I had sometimes heard people say that if a possum gets panicked it will run up the tallest thing in its vicinity. If the tallest thing happens to be a nearby human, well, up it will go, scratching the fuck out of you with is claws in the process. But I had never encountered a panicked possum.

Mostly, you encounter them at one remove, as they go under the wheels of your vehicle with a wet thud, knocking the alignment out of kilter as they do so. The roads of New Zealand are decorated with the gory remains of dead possums, in various stages of decomposition ranging from sad piles of fresh fur amid a reddish splatter of blood and entrails, to vague, black, desiccated outlines, melted into oblivion by the sun and mashed wafer-thin into the tarmac by dozens of passing cars.

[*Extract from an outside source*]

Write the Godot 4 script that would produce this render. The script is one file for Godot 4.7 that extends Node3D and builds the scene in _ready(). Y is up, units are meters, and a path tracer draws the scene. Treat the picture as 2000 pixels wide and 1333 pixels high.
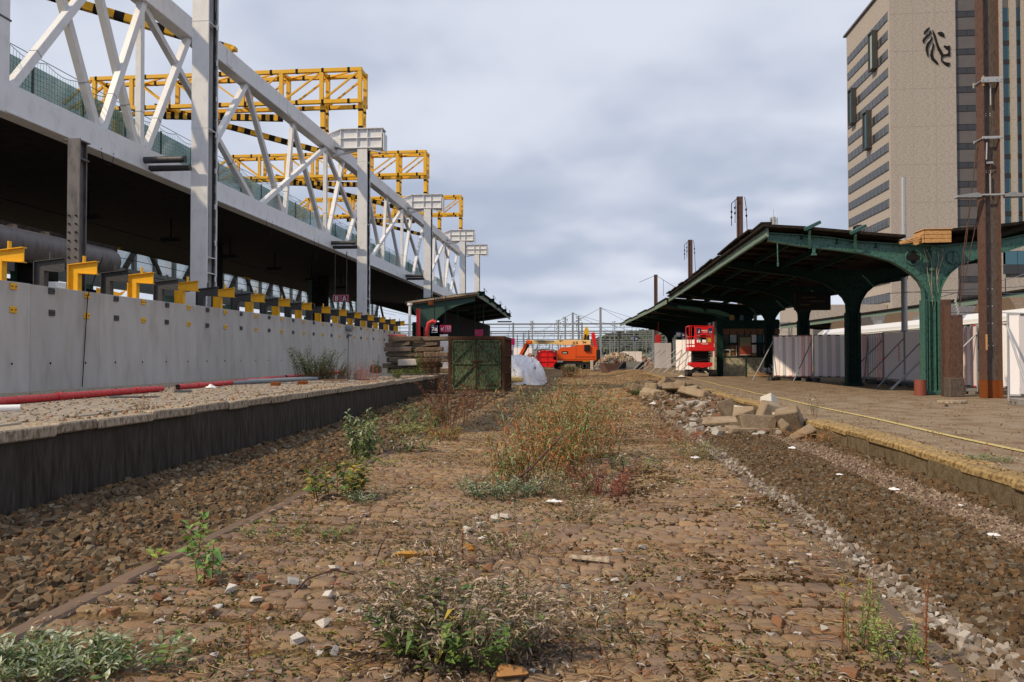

However, as I wasn’t currently doing anything to send a possum into a state of panic, or, indeed, even expecting to encounter a marsupial of any kind on that high, moonlit promontory, the sight of a possum sitting on the ground beside me came as something of a surprise. Obviously, it came as something of a surprise to the possum as well because it promptly leapt onto my chest, its vicious little claws grasping the material of my puffer jacket for purchase.

At close range, a possum’s features quickly lose their cuteness. The creature’s little button nose housed the sort of wicked-looking teeth you would see on a church gargoyle. Its goggly eyes looked positively rabid. For a moment it peered up at me with a sort of dazed recognition, like a mountaineer spotting the route up a particularly difficult section of a crag.

But before it could begin its final ascent of my north face I slapped the little bastard hard across the mush and said “fuck off, Percy.” It fell to the ground with an indistinct thud and shuffled off down the seaward slope of the headland. For my part I just stood there blinking, like a possum in the headlights, I suppose, wonder what the hell had just happened.

It hadn’t been scary, just somewhat incongruous and as I walked back down the track to my truck I thought: “well that’ll make a great opening line for a chapter.”